Aesthetic writing takes a separation between subject and object. Viewing the vase at a distance, you perceive it, take it in, and are able to be affected, but primarily your aim is to impart the sense of it.
What I love about these is that they're a step deeper than the 'show' don’t 'tell' advice.
Over the years, I've noticed that writers who feel themselves fresh to the endeavor appreciate these distinctions most.
Why?
A professor went to visit Nan-in, a Zen master, to ask him about Zen. Nan-in kindly welcomed him and began to make tea. He filled the professor’s teacup full and then continued pouring the tea, overflowing the cup.
The professor exclaimed — “Stop! The cup is already full, no more will go in!”
Nan-in responded: “Like this cup, your mind is already full of ideas and opinions. There is no room for anything new. To understand Zen, you must first empty your cup — open your mind and free it from preconceived notions.”
- from Zen Flesh, Zen Bones
The outsider often has the most valuable perspective.
When you truly belong to something, you don't see it. The fish doesn't know about water. A loved one's absence gets you to feel more acutely what their presence brings.
How people end up writers
There's not really one right system that supports becoming a writer or artist.

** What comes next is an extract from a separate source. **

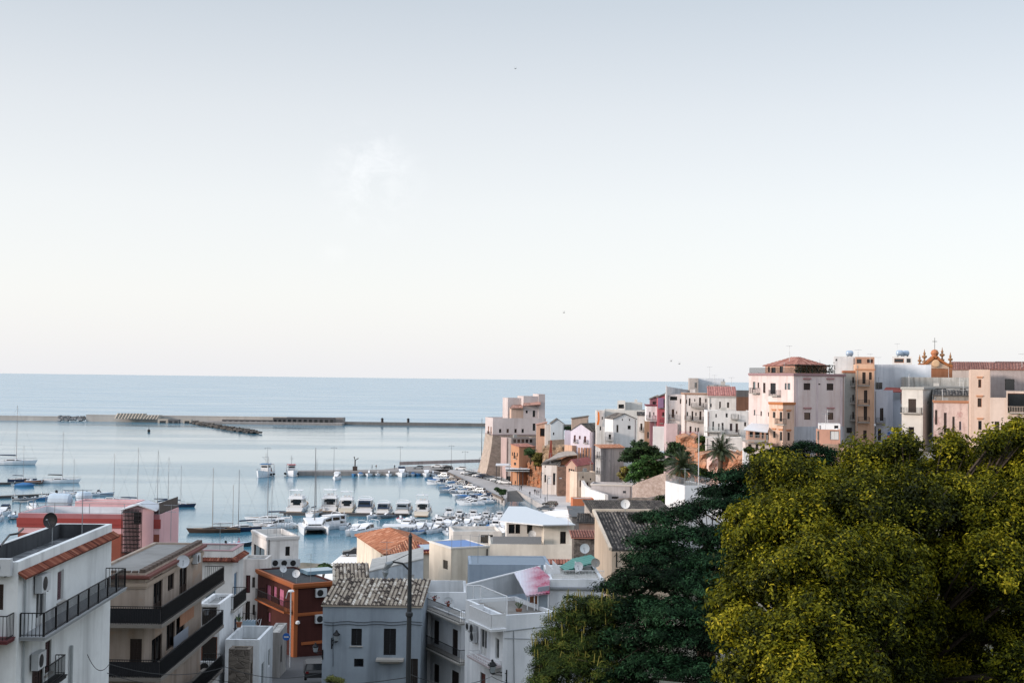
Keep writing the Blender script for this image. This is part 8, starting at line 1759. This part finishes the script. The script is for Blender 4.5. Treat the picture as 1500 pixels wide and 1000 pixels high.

I think it just has to be something that you choose to do regularly and with sincerity. This makes it remain when other things cook away.
Initially, I wanted to pursue writing through a professional path -- as a journalist or editor. After I took the academic path and became a professor, I continued to pursue it as a business owner, and now I’m pursuing it as an endeavor that puts me in a position to contribute. To live creatively and use writing to do different things: teach and entertain others, and to discover for myself.